* SOURCE MATERIAL:
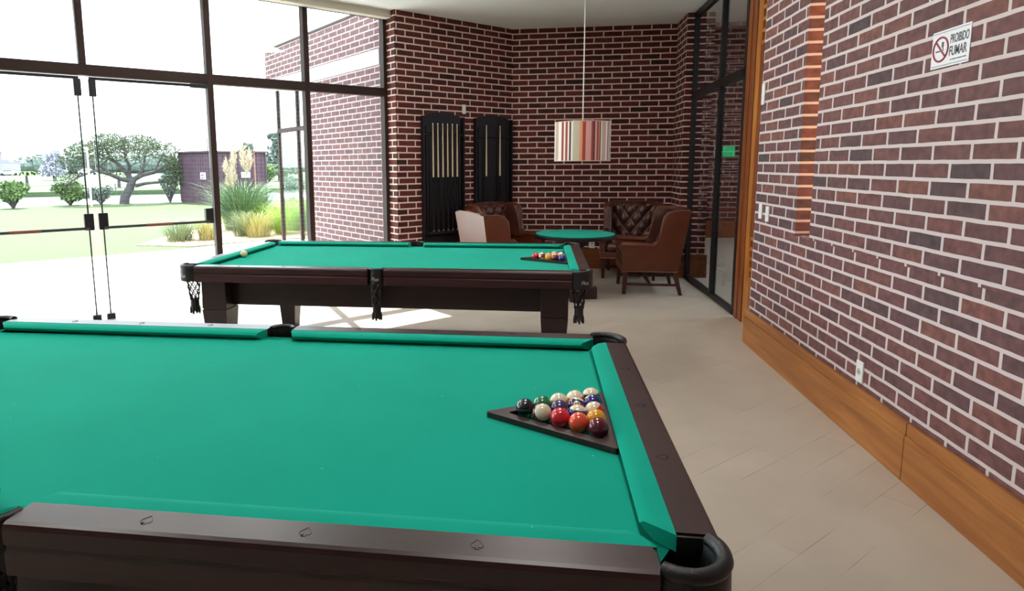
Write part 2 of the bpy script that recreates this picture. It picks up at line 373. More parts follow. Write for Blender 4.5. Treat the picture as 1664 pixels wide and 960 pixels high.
# glass doors with push bars and edge rods
for di, (a, b, rod) in enumerate(((-5.03, -4.262, 'r'), (-4.205, -3.43, 'l'))):
    x0, x1 = wx(a) + 0.04, wx(b) - (0.0 if rod == 'r' else 0.04)
    if rod == 'l': x0 = wx(a)
    bm = B(); box(bm, x0, x1, -0.005, 0.005, 0.01, 2.285, 0, TW)
    d = struct(obj('door_%d' % (di + 1), bm, M_glass))
    bm = B(); box(bm, x0, x1, -0.012, 0.012, 2.285, 2.312, 0.002, TW); obj('top_rail', bm, M_black, d)
    xr = x1 - 0.02 if rod == 'r' else x0 + 0.02
    bm = B(); tube(bm, [TW @ Vector((xr, -0.03, 0.03)), TW @ Vector((xr, -0.03, 2.25))], 0.007); obj('latch_rod', bm, M_black, d)
    bm = B(); box(bm, xr - 0.03, xr + 0.03, -0.06, -0.006, 2.13, 2.285, 0.004, TW); obj('top_latch', bm, M_black, d)
    bm = B(); box(bm, xr - 0.035, xr + 0.035, -0.06, -0.006, 0.0, 0.055, 0.004, TW); obj('bottom_latch', bm, M_black, d)
    bm = B(); box(bm, xr - 0.04, xr + 0.04, -0.075, -0.006, 0.88, 1.04, 0.006, TW); obj('latch_case', bm, M_black, d)
    xh = x0 + 0.01 if rod == 'r' else x1 - 0.05
    bm = B(); box(bm, xh - 0.04, xh + 0.04, -0.075, -0.006, 0.88, 1.04, 0.006, TW); obj('hinge_case', bm, M_black, d)
    bm = B(); tube(bm, [TW @ Vector((xr, -0.075, 0.90)), TW @ Vector((xh, -0.075, 0.90))], 0.014, 10); bar = obj('push_bar', bm, M_black, d)
    bm = B(); mid = (xr + xh) / 2; tube(bm, [TW @ Vector((mid - 0.12, -0.075, 0.90)), TW @ Vector((mid + 0.12, -0.075, 0.90))], 0.0155, 10); tag(obj('grip_sleeve', bm, mat('red_brown_sleeve', srgb(120, 60, 50), 0.5), bar), 'reddish sleeve in the middle of the black push bar')
bm = B(); box(bm, wx(-3.43) - 0.20, wx(-3.43) - 0.03, -0.075, -0.01, 2.27, 2.31, 0.003, TW)
tag(obj('door_closer', bm, M_black), 'small dark door closer under the transom at the mullion', 'door closer')

# ---- glass partition on the right, in front of the corridor
XG = 1.905
for (y, w) in ((8.325, 0.06), (7.12, 0.055), (6.29, 0.05)):
    bm = B(); box(bm, XG - 0.03, XG + 0.03, y - w / 2, y + w / 2, 0, CEIL, 0.003); struct(obj('trim_%d' % ti, bm, M_black)); ti += 1
for z0, z1 in ((2.27, 2.36), (3.25, 3.32), (0, 0.05)):
    bm = B(); box(bm, XG - 0.03, XG + 0.03, 6.27, 8.35, z0, z1, 0.003); struct(obj('trim_%d' % ti, bm, M_black)); ti += 1
for y0, y1 in ((6.31, 7.10), (7.14, 8.30)):
    for z0, z1 in ((0.05, 2.27), (2.36, 3.25)):
        bm = B(); box(bm, XG - 0.004, XG + 0.004, y0, y1, z0, z1); struct(obj('window_%d' % wi, bm, M_glass_in)); wi += 1
# wooden jamb and lattice sliding door beside it
bm = B()
box(bm, 1.865, 1.96, 6.115, 6.205, 0, CEIL, 0.004); box(bm, 1.870, 1.96, 6.00, 6.10, 0, CEIL, 0.004); box(bm, 1.89, 1.96, 6.09, 6.12, 0, CEIL)
struct(obj('trim_40', bm, M_woodr))
bm = B(); box(bm, 1.88, 1.93, 5.90, 5.995, 0, 3.3, 0.003)
box(bm, 1.88, 1.93, 5.30, 5.90, 0, 0.42, 0.003)
door = struct(obj('door_3', bm, M_woodz))
def lattice(z0, z1, nz):
    bm = B(); y0, y1 = 5.30, 5.89; ny = 6; py = (y1 - y0) / ny; pz = (z1 - z0) / nz; t = 0.030
    for i in range(ny + 1): box(bm, 1.883, 1.925, y0 + i * py - t / 2, y0 + i * py + t / 2, z0, z1)
    for j in range(nz + 1): box(bm, 1.881, 1.928, y0, y1, z0 + j * pz - t / 2, z0 + j * pz + t / 2)
    return bm
obj('lattice', lattice(0.43, 0.80, 4), M_woodz, door)
obj('lattice', lattice(2.50, 3.28, 8), M_woodz, door)
bm = B(); box(bm, 1.90, 1.91, 5.30, 5.88, 0.8, 2.5); obj('door_panel', bm, mat('dark_glass_panel', srgb(70, 40, 24), 0.2), door)
bm = B(); box(bm, 1.884, 1.928, 5.82, 5.90, 0.8, 2.5, 0.002); tag(obj('inner_stile', bm, M_woodr, door), 'reddish brown inner stile')
# warm light strip hidden in the niche
nl = bpy.data.lights.new('niche_strip', 'AREA'); nl.shape = 'RECTANGLE'; nl.size = 2.1; nl.size_y = 0.05; nl.energy = 1.0; nl.color = (1.0, 0.58, 0.28)
no = link('niche_light', nl); no.location = (XR + 0.09, 4.245, 2.1)
no.rotation_euler = Vector((0, 1, 0)).to_track_quat('-Z', 'X').to_euler()

# ------------------------------------------------------------------ outdoors: facade wing, canopy, ground
def ow(t, d=0): return (aO[0] - t * S + d * S, aO[1] + t * S + d * S)   # along the outer brick wing; d behind its face
wing = [ow(0.0), ow(2.28), ow(2.28, 0.3), ow(0.0, 0.3)]
struct(wall('wall_outside', wing, 0, 2.73, M_brick_out))
struct(wall('wall_outside_upper', [ow(0), ow(3.86), ow(3.86, 0.3), ow(0, 0.3)], 2.92, 3.42, M_brick_out))
struct(wall('trim_50', [ow(0, -0.01), ow(3.87, -0.01), ow(3.87, 0.31), ow(0, 0.31)], 2.73, 2.92, M_render))
struct(wall('trim_51', [ow(0, -0.02), ow(3.88, -0.02), ow(3.88, 0.32), ow(0, 0.32)], 3.42, 3.45, M_frame))
for i, t in enumerate((2.31, 2.62, 3.42)):
    struct(wall('trim_%d' % (52 + i), [ow(t - 0.02), ow(t + 0.03), ow(t + 0.03, 0.06), ow(t - 0.02, 0.06)], 0, 2.73, M_frame))
struct(wall('trim_55', [ow(2.31, 0.0), ow(3.42, 0.0), ow(3.42, 0.06), ow(2.31, 0.06)], 2.03, 2.10, M_frame))
struct(wall('window_30', [ow(2.31, 0.02), ow(3.42, 0.02), ow(3.42, 0.03), ow(2.31, 0.03)], 0.0, 2.73, M_glass))
# canopy over the terrace doors and the roof slab
def cw(x, d): return onwin(x, -d)
bm = B(); c4 = [onwin(WX0, -0.1), onwin(-2.98, -0.1), onwin(-2.98, -2.75), onwin(WX0, -2.75)]
prism(bm, [(p[0], p[1], 3.45) for p in c4], (0, 0, 0.14)); struct(obj('ceiling_canopy', bm, M_render))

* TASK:
All of the data above should be transcribed verbatim, with pictures omitted.

* EXERCISE OUTPUT:
Write part 2 of the bpy script that recreates this picture. It picks up at line 373. More parts follow. Write for Blender 4.5. Treat the picture as 1664 pixels wide and 960 pixels high.
# glass doors with push bars and edge rods
for di, (a, b, rod) in enumerate(((-5.03, -4.262, 'r'), (-4.205, -3.43, 'l'))):
    x0, x1 = wx(a) + 0.04, wx(b) - (0.0 if rod == 'r' else 0.04)
    if rod == 'l': x0 = wx(a)
    bm = B(); box(bm, x0, x1, -0.005, 0.005, 0.01, 2.285, 0, TW)
    d = struct(obj('door_%d' % (di + 1), bm, M_glass))
    bm = B(); box(bm, x0, x1, -0.012, 0.012, 2.285, 2.312, 0.002, TW); obj('top_rail', bm, M_black, d)
    xr = x1 - 0.02 if rod == 'r' else x0 + 0.02
    bm = B(); tube(bm, [TW @ Vector((xr, -0.03, 0.03)), TW @ Vector((xr, -0.03, 2.25))], 0.007); obj('latch_rod', bm, M_black, d)
    bm = B(); box(bm, xr - 0.03, xr + 0.03, -0.06, -0.006, 2.13, 2.285, 0.004, TW); obj('top_latch', bm, M_black, d)
    bm = B(); box(bm, xr - 0.035, xr + 0.035, -0.06, -0.006, 0.0, 0.055, 0.004, TW); obj('bottom_latch', bm, M_black, d)
    bm = B(); box(bm, xr - 0.04, xr + 0.04, -0.075, -0.006, 0.88, 1.04, 0.006, TW); obj('latch_case', bm, M_black, d)
    xh = x0 + 0.01 if rod == 'r' else x1 - 0.05
    bm = B(); box(bm, xh - 0.04, xh + 0.04, -0.075, -0.006, 0.88, 1.04, 0.006, TW); obj('hinge_case', bm, M_black, d)
    bm = B(); tube(bm, [TW @ Vector((xr, -0.075, 0.90)), TW @ Vector((xh, -0.075, 0.90))], 0.014, 10); bar = obj('push_bar', bm, M_black, d)
    bm = B(); mid = (xr + xh) / 2; tube(bm, [TW @ Vector((mid - 0.12, -0.075, 0.90)), TW @ Vector((mid + 0.12, -0.075, 0.90))], 0.0155, 10); tag(obj('grip_sleeve', bm, mat('red_brown_sleeve', srgb(120, 60, 50), 0.5), bar), 'reddish sleeve in the middle of the black push bar')
bm = B(); box(bm, wx(-3.43) - 0.20, wx(-3.43) - 0.03, -0.075, -0.01, 2.27, 2.31, 0.003, TW)
tag(obj('door_closer', bm, M_black), 'small dark door closer under the transom at the mullion', 'door closer')

# ---- glass partition on the right, in front of the corridor
XG = 1.905
for (y, w) in ((8.325, 0.06), (7.12, 0.055), (6.29, 0.05)):
    bm = B(); box(bm, XG - 0.03, XG + 0.03, y - w / 2, y + w / 2, 0, CEIL, 0.003); struct(obj('trim_%d' % ti, bm, M_black)); ti += 1
for z0, z1 in ((2.27, 2.36), (3.25, 3.32), (0, 0.05)):
    bm = B(); box(bm, XG - 0.03, XG + 0.03, 6.27, 8.35, z0, z1, 0.003); struct(obj('trim_%d' % ti, bm, M_black)); ti += 1
for y0, y1 in ((6.31, 7.10), (7.14, 8.30)):
    for z0, z1 in ((0.05, 2.27), (2.36, 3.25)):
        bm = B(); box(bm, XG - 0.004, XG + 0.004, y0, y1, z0, z1); struct(obj('window_%d' % wi, bm, M_glass_in)); wi += 1
# wooden jamb and lattice sliding door beside it
bm = B()
box(bm, 1.865, 1.96, 6.115, 6.205, 0, CEIL, 0.004); box(bm, 1.870, 1.96, 6.00, 6.10, 0, CEIL, 0.004); box(bm, 1.89, 1.96, 6.09, 6.12, 0, CEIL)
struct(obj('trim_40', bm, M_woodr))
bm = B(); box(bm, 1.88, 1.93, 5.90, 5.995, 0, 3.3, 0.003)
box(bm, 1.88, 1.93, 5.30, 5.90, 0, 0.42, 0.003)
door = struct(obj('door_3', bm, M_woodz))
def lattice(z0, z1, nz):
    bm = B(); y0, y1 = 5.30, 5.89; ny = 6; py = (y1 - y0) / ny; pz = (z1 - z0) / nz; t = 0.030
    for i in range(ny + 1): box(bm, 1.883, 1.925, y0 + i * py - t / 2, y0 + i * py + t / 2, z0, z1)
    for j in range(nz + 1): box(bm, 1.881, 1.928, y0, y1, z0 + j * pz - t / 2, z0 + j * pz + t / 2)
    return bm
obj('lattice', lattice(0.43, 0.80, 4), M_woodz, door)
obj('lattice', lattice(2.50, 3.28, 8), M_woodz, door)
bm = B(); box(bm, 1.90, 1.91, 5.30, 5.88, 0.8, 2.5); obj('door_panel', bm, mat('dark_glass_panel', srgb(70, 40, 24), 0.2), door)
bm = B(); box(bm, 1.884, 1.928, 5.82, 5.90, 0.8, 2.5, 0.002); tag(obj('inner_stile', bm, M_woodr, door), 'reddish brown inner stile')
# warm light strip hidden in the niche
nl = bpy.data.lights.new('niche_strip', 'AREA'); nl.shape = 'RECTANGLE'; nl.size = 2.1; nl.size_y = 0.05; nl.energy = 1.0; nl.color = (1.0, 0.58, 0.28)
no = link('niche_light', nl); no.location = (XR + 0.09, 4.245, 2.1)
no.rotation_euler = Vector((0, 1, 0)).to_track_quat('-Z', 'X').to_euler()

# ------------------------------------------------------------------ outdoors: facade wing, canopy, ground
def ow(t, d=0): return (aO[0] - t * S + d * S, aO[1] + t * S + d * S)   # along the outer brick wing; d behind its face
wing = [ow(0.0), ow(2.28), ow(2.28, 0.3), ow(0.0, 0.3)]
struct(wall('wall_outside', wing, 0, 2.73, M_brick_out))
struct(wall('wall_outside_upper', [ow(0), ow(3.86), ow(3.86, 0.3), ow(0, 0.3)], 2.92, 3.42, M_brick_out))
struct(wall('trim_50', [ow(0, -0.01), ow(3.87, -0.01), ow(3.87, 0.31), ow(0, 0.31)], 2.73, 2.92, M_render))
struct(wall('trim_51', [ow(0, -0.02), ow(3.88, -0.02), ow(3.88, 0.32), ow(0, 0.32)], 3.42, 3.45, M_frame))
for i, t in enumerate((2.31, 2.62, 3.42)):
    struct(wall('trim_%d' % (52 + i), [ow(t - 0.02), ow(t + 0.03), ow(t + 0.03, 0.06), ow(t - 0.02, 0.06)], 0, 2.73, M_frame))
struct(wall('trim_55', [ow(2.31, 0.0), ow(3.42, 0.0), ow(3.42, 0.06), ow(2.31, 0.06)], 2.03, 2.10, M_frame))
struct(wall('window_30', [ow(2.31, 0.02), ow(3.42, 0.02), ow(3.42, 0.03), ow(2.31, 0.03)], 0.0, 2.73, M_glass))
# canopy over the terrace doors and the roof slab
def cw(x, d): return onwin(x, -d)
bm = B(); c4 = [onwin(WX0, -0.1), onwin(-2.98, -0.1), onwin(-2.98, -2.75), onwin(WX0, -2.75)]
prism(bm, [(p[0], p[1], 3.45) for p in c4], (0, 0, 0.14)); struct(obj('ceiling_canopy', bm, M_render))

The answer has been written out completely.